Nous souhaiterions, par conséquent, qu’à l’occasion du Sommet prévu dans ce pays, la France prenne l’initiative, par votre voix Monsieur le Président de la République, de poser très clairement la question des droits de l’homme en Tunisie.
C’est d’autant plus indispensable que, par ailleurs, la capitale tunisienne a été désignée pour accueillir en 2005 la seconde partie du Sommet mondial sur la société de l’information.
Alors que la Tunisie continue de bafouer, sur son sol et en toute impunité, la liberté d’expression et de communication de ses ressortissants, le fait qu’elle ait été choisie pour un tel événement - dont l’objectif est précisément de promouvoir une société de l’information fondée notamment sur les principes de la Déclaration universelle des droits de l’homme – nous apparaît difficilement concevable.
Dans ces conditions, nous estimons qu’il est capital que lors de votre déplacement, Monsieur le Président de la République, vous rappeliez aux autorités tunisiennes combien les Tunisiennes et les Tunisiennes désirent mener une existence plus libre, dans le respect de la dignité humaine et des droits les plus élémentaires.
Il en va de la crédibilité et de l’image de la Tunisie partout dans le monde.
L’ensemble des démocrates tunisiens – tant les militants que ceux issus de la société civile – attendent en ce domaine beaucoup de notre pays et, au-delà, de ses partenaires européens, et ne comprendraient pas en conséquence que la France reste muette à ce sujet.
Nous vous prions d’agréer, Monsieur le Président de la République, l’expression de notre considération distinguée.

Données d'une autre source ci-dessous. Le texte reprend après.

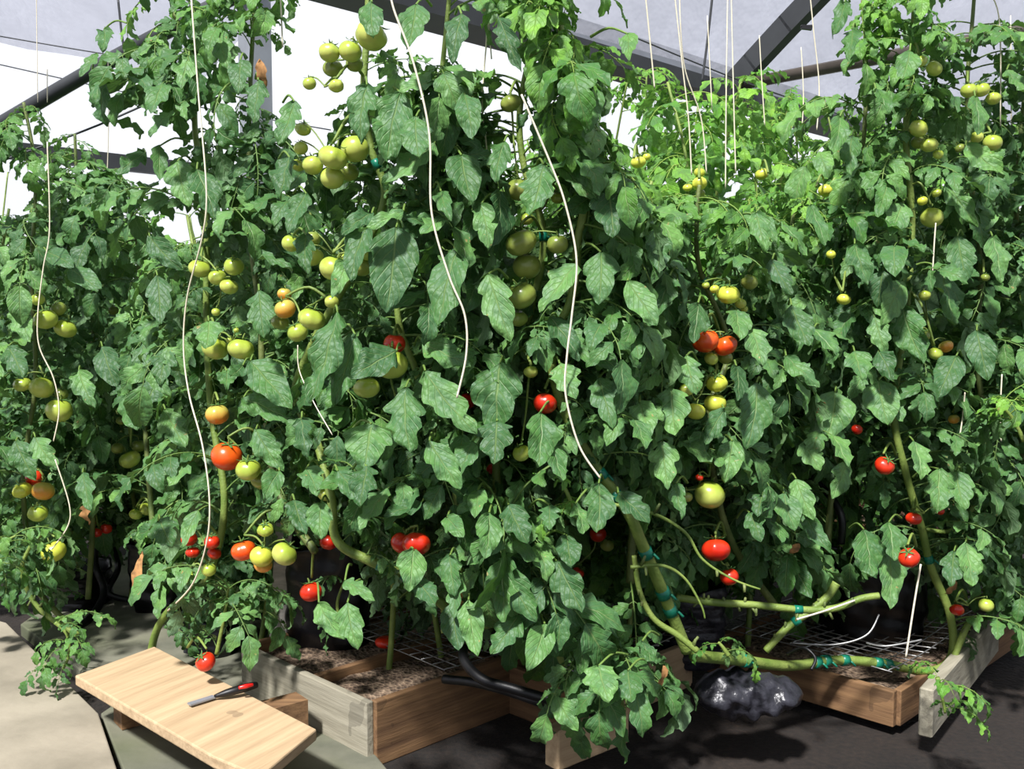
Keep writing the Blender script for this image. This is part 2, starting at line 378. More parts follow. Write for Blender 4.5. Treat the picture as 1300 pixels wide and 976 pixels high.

Réponse du Directeur de Cabinet de la Présidence de la République (16 décembre 2003) :
Monsieur le Sénateur,
Par lettre en date du 6 novembre 2003, vous avez bien voulu appeler l’attention du Président de la République sur la situation des droits de l’homme en Tunisie, et plus particulièrement sur celle de Maître Radhia Nasraoui. Le Chef de l’Etat vous en remercie et m’a demandé de vous répondre.
Le Président de la République a rappelé, au cours de son récent déplacement en Tunisie, que les droits de l’homme forment un tout indivisible. Ce thème est régulièrement abordé dans nos discussions avec les autorités tunisiennes, auprès desquelles
nous soulignons la nécessité de compléter les progrès remarquables réalisés par la Tunisie sur le plan économique et social par des avancées en matière de libertés publiques et de renforcement de l’Etat de droit, dans la logique du rappeochement continu entrepris avec l’Union européenne.
S’agissant de Maître Radhia Nasraoui, sa situation a été suivie avec la plus grande attention par les autorités françaises. Lors de sa visite d’Etat, le Président de la République l’a lui-même évoquée avec le Président Ben Ali. Parallèlement, des contacts ont été établis avec son comité de soutien ainsi qu’avec la Ligue tunisienne des droits de l’homme et l’Association tunisienne des femmes démocrates. Nous avons pris connaissance avec satisfaction de la fin de sa grève de la faim le 10 décembre.
Je vous prie d’agréer, Monsieur le Sénateur, l’expression de ma considération dfistinguée.